* What to produce
Return the first line, the line containing "return (h &", and every line between them, exactly as they stand.

* Data section

start

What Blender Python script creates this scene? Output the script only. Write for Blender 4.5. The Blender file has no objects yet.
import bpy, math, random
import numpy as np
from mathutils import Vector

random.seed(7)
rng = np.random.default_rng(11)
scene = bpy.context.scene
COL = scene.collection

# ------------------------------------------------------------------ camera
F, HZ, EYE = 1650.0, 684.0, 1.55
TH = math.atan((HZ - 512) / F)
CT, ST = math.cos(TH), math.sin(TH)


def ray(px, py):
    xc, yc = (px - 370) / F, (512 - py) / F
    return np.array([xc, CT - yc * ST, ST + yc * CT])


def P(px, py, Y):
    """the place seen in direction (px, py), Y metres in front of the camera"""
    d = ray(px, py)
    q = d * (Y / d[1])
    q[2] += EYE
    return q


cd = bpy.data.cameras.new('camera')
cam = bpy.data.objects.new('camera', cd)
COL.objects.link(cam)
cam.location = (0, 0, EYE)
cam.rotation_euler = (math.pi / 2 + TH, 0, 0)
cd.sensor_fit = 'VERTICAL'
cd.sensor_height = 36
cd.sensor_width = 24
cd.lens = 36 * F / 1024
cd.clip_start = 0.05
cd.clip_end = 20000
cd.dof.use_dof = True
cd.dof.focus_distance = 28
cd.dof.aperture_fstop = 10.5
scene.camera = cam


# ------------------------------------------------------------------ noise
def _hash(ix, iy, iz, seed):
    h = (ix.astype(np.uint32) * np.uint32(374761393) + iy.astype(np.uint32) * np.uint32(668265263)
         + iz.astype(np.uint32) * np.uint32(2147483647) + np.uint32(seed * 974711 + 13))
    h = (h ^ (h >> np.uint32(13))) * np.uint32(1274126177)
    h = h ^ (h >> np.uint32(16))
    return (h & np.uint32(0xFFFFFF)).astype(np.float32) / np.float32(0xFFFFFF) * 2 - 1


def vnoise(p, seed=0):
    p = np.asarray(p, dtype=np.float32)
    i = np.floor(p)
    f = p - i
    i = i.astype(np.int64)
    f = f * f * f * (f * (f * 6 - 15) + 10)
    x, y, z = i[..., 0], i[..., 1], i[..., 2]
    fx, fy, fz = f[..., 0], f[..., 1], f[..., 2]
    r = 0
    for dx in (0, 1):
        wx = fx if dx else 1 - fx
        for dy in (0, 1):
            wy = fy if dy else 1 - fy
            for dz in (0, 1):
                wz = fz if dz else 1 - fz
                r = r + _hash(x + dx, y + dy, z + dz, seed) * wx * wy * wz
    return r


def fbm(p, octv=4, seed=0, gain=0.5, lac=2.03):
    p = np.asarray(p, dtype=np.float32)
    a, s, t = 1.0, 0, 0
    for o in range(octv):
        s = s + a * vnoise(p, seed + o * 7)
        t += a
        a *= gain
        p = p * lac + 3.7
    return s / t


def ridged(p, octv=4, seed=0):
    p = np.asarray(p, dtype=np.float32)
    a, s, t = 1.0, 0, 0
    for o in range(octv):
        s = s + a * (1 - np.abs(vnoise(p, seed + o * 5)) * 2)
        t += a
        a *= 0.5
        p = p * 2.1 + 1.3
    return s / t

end

* Written solution
What Blender Python script creates this scene? Output the script only. Write for Blender 4.5. The Blender file has no objects yet.
import bpy, math, random
import numpy as np
from mathutils import Vector

random.seed(7)
rng = np.random.default_rng(11)
scene = bpy.context.scene
COL = scene.collection

# ------------------------------------------------------------------ camera
F, HZ, EYE = 1650.0, 684.0, 1.55
TH = math.atan((HZ - 512) / F)
CT, ST = math.cos(TH), math.sin(TH)


def ray(px, py):
    xc, yc = (px - 370) / F, (512 - py) / F
    return np.array([xc, CT - yc * ST, ST + yc * CT])


def P(px, py, Y):
    """the place seen in direction (px, py), Y metres in front of the camera"""
    d = ray(px, py)
    q = d * (Y / d[1])
    q[2] += EYE
    return q


cd = bpy.data.cameras.new('camera')
cam = bpy.data.objects.new('camera', cd)
COL.objects.link(cam)
cam.location = (0, 0, EYE)
cam.rotation_euler = (math.pi / 2 + TH, 0, 0)
cd.sensor_fit = 'VERTICAL'
cd.sensor_height = 36
cd.sensor_width = 24
cd.lens = 36 * F / 1024
cd.clip_start = 0.05
cd.clip_end = 20000
cd.dof.use_dof = True
cd.dof.focus_distance = 28
cd.dof.aperture_fstop = 10.5
scene.camera = cam


# ------------------------------------------------------------------ noise
def _hash(ix, iy, iz, seed):
    h = (ix.astype(np.uint32) * np.uint32(374761393) + iy.astype(np.uint32) * np.uint32(668265263)
         + iz.astype(np.uint32) * np.uint32(2147483647) + np.uint32(seed * 974711 + 13))
    h = (h ^ (h >> np.uint32(13))) * np.uint32(1274126177)
    h = h ^ (h >> np.uint32(16))
    return (h & np.uint32(0xFFFFFF)).astype(np.float32) / np.float32(0xFFFFFF) * 2 - 1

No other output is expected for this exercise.